Wednesday, October 15, 2008

Straight, Chaser



New Marit Larsen album is airier and earthier than the last one, a bit less inwardly neurotic. The arrangements are still delightful, with little knives that strike tactically at yer heart. The words are cooler; the persona's something of a 180 from her last one: she's more the chaser than the chasee.

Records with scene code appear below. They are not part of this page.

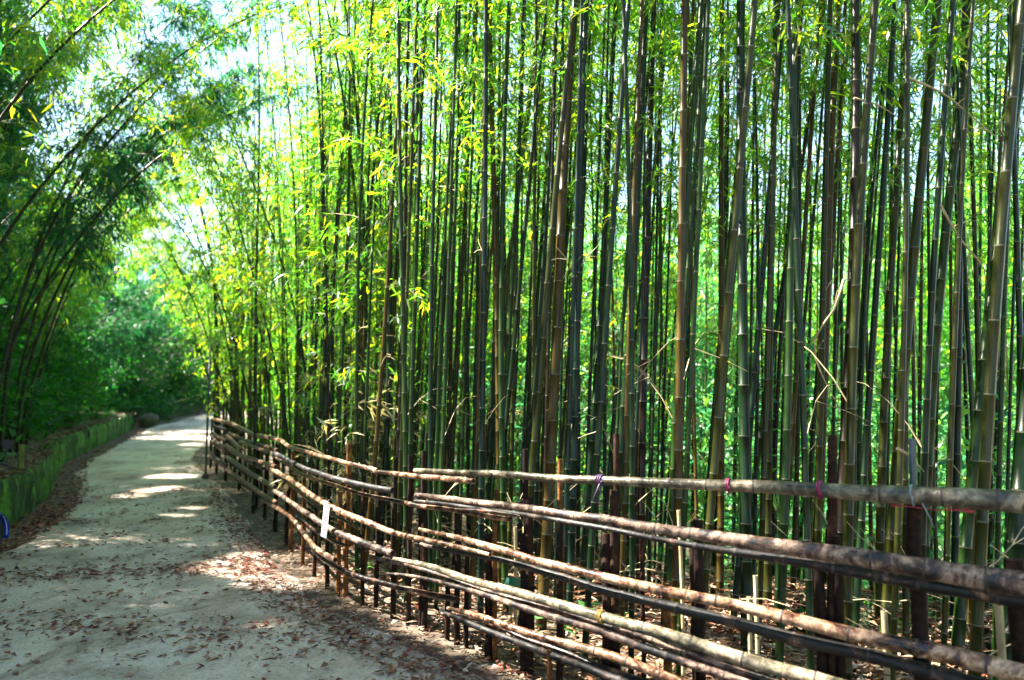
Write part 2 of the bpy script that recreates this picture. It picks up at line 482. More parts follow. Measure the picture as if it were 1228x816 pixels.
# ================================================================== THE SETTING
# ground: one sheet, fine near the path, widening to the horizon
xs = np.concatenate([[-900, -400, -200, -100, -60, -40, -30], np.arange(-24, 24.1, .4), [28, 34, 42, 60, 100, 200, 400, 900]])
ys = np.concatenate([[-900, -300, -100, -40, -20, -12], np.arange(-6, 50.1, .4), [55, 62, 75, 100, 200, 400, 900]])
GX, GY = np.meshgrid(xs, ys)
GZ = ground(GX.ravel(), GY.ravel()).reshape(GX.shape)
dR = side(EDGE_R, GX.ravel(), GY.ravel()).reshape(GX.shape)
GZ = np.where(dR > .3, GZ + .03 * np.sin(2.1 * GX + 1.3 * GY) * np.clip(dR, 0, 1) + .02 * np.sin(5 * GX - 3 * GY) * np.clip(dR, 0, 1), GZ)
nx, ny = len(xs), len(ys)
idx = np.arange(nx * ny).reshape(ny, nx)
F = np.stack([idx[:-1, :-1], idx[:-1, 1:], idx[1:, 1:], idx[1:, :-1]], -1).reshape(-1, 4)
m, n, l, b, out = new_mat('forest_soil')
v = coords(n, l)
f1 = noise(n, l, v, 3.5, 6, .7); f2 = noise(n, l, v, 30, 4, .7)
r = ramp(n, [(.3, (.035, .025, .017)), (.5, (.085, .06, .04)), (.7, (.17, .13, .09))]); l.new(math_(n, l, 'MULTIPLY_ADD', f1, .5), r.inputs[0])
r.inputs[0].links[0].from_node.inputs[2].default_value = 0
l.new(math_(n, l, 'ADD', math_(n, l, 'MULTIPLY', f1, .5), math_(n, l, 'MULTIPLY', f2, .5)), r.inputs[0])
l.new(r.outputs[0], b.inputs['Base Color']); b.inputs['Roughness'].default_value = .9
bump(n, l, f2, b, .6, .03)
M['soil'] = m
struct(mesh_obj('ground', np.stack([GX, GY, GZ], -1).reshape(-1, 3), F, M['soil'], smooth=True))

# path: a ribbon of pale compacted sand and cement
m, n, l, b, out = new_mat('sandy_concrete')
v = coords(n, l)
f1 = noise(n, l, v, .7, 5, .6, .3); f2 = noise(n, l, v, 45, 4, .75); f3 = noise(n, l, coords(n, l, (1, .35, 1)), 2.6, 6, .7)
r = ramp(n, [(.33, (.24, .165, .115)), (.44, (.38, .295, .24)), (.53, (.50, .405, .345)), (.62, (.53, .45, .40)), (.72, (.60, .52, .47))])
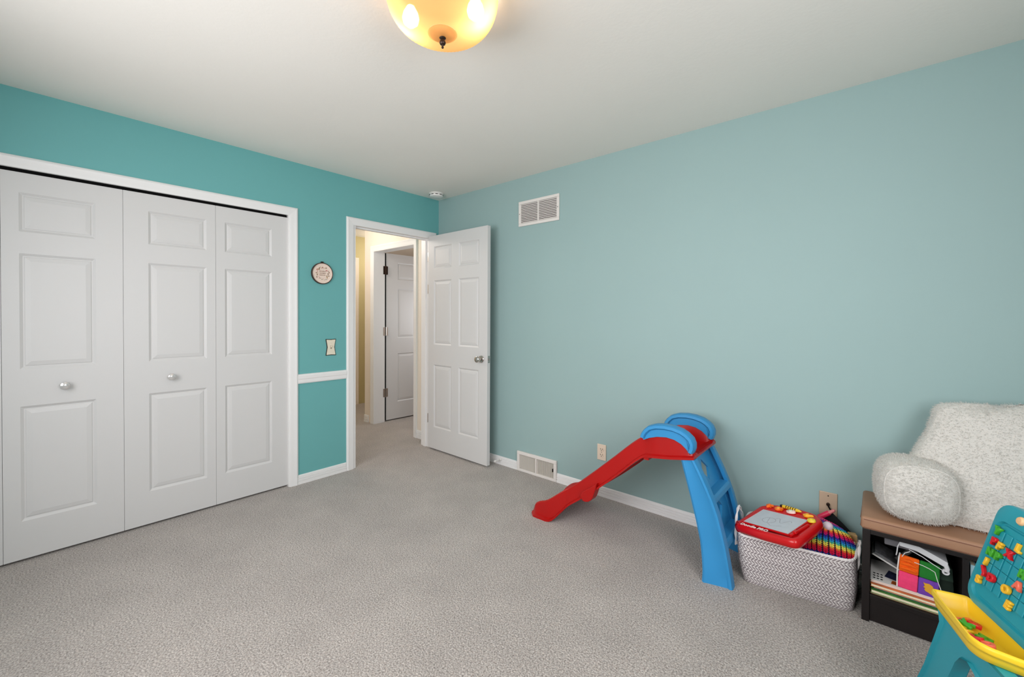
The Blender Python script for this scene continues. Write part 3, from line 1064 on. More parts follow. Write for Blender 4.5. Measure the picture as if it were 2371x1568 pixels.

In my screenwriting class, I have to teach a lot of fairly drab theory as to how to best write characters and situations, and one thing that I liked most about Under the Surface was the carefully-spun paranoia that enveloped such lush, at turns whimsical, production -- in screenwriting parlance, Marit was pulling off a taboo type: an engaging passive character. She sat, brooded, let her mind wander to dark places. She let the conflict come to her, sneak up on her while she was sleeping ("This Time Tomorrow"), while she was at her happiest and boldest in a new relationship ("Under the Surface"). Everything happened to her; she sat back and waited knowingly. It was a profoundly sad album, and paradoxically one of the brightest and repeatedly rewarding listening experiences I've had in recent memory.

And that sadness permeates The Chase, too, but she's taken a more active role here, writing the song to win back the one she lost (NB: she chased him off because she was afraid of what would happen if the relationship succeeded); reducing her relationship to a childish game of peek-a-boo in "This Is Me, This Is You," finding small pleasures in simple, nostalgic recognition (NB: she's also suggesting that the two of them can't be together, that they're "light years apart...standing next to each other"; their separation may also destroy them, it just doesn't happen to be doing so yet). If Under the Surface was Swedish-Americana Disney [EDIT: I know Marit's from Norway, but I was thinking specifically of ABBA -- maybe Scandinavian-Americana would be better?], this one leans more heavily on those country elements, with pacing that's more relaxed, with fewer highs and lows.

Not sure how I feel about it. It's an assured album, just as bold as the last one, and I think it makes a wonderful two-sides-of-the-coin pairing with Under the Surface. But I wonder if I prefer the insulated bubble of the former; it certainly informs the direction on this one, which takes on a deeper meaning when you realize that Marit is actually learning a lot through these songs, getting markedly more level-headed about how she approaches her relationships. "I'm about to break your heart like you broke mine" -- a literal role-reversal from "This Time Tomorrow," in which Marit leaves while he's sleeping. When he wakes up, she'll be gone (she's already counted the steps). Context isn't everything here, and this holds up as a strong, coherent piece. But her history buoys the album in a way that Under the Surface doesn't "need" this one -- wasn't begging for this one to be made (one of its strengths is that it doesn't need the closure of having moved on -- "Poison Passion" is still a little poison pill at the end, a bit of sugar-coated cyanide as palate-cleanser).

That said, if you don't know Marit yet, I'd readily recommend this one on its own, much in the same way I'd recommend I Am Me to someone who hasn't heard Autobiography -- it might also be interesting to chart things backwards. (The comparison is apt, I think.) Some of the hooks here sweep you along, "Don't Save Me" being the clearest predictor of the tone. There are final flourishes with a gymnastic snap (the staccato wink closing "Steal My Heart") and audacious rug-pulling moves (the gloomy minor fake-out of "This Is Me, This Is You"). It's another small album that feels huge. I'm happy that she seems to be here to stay.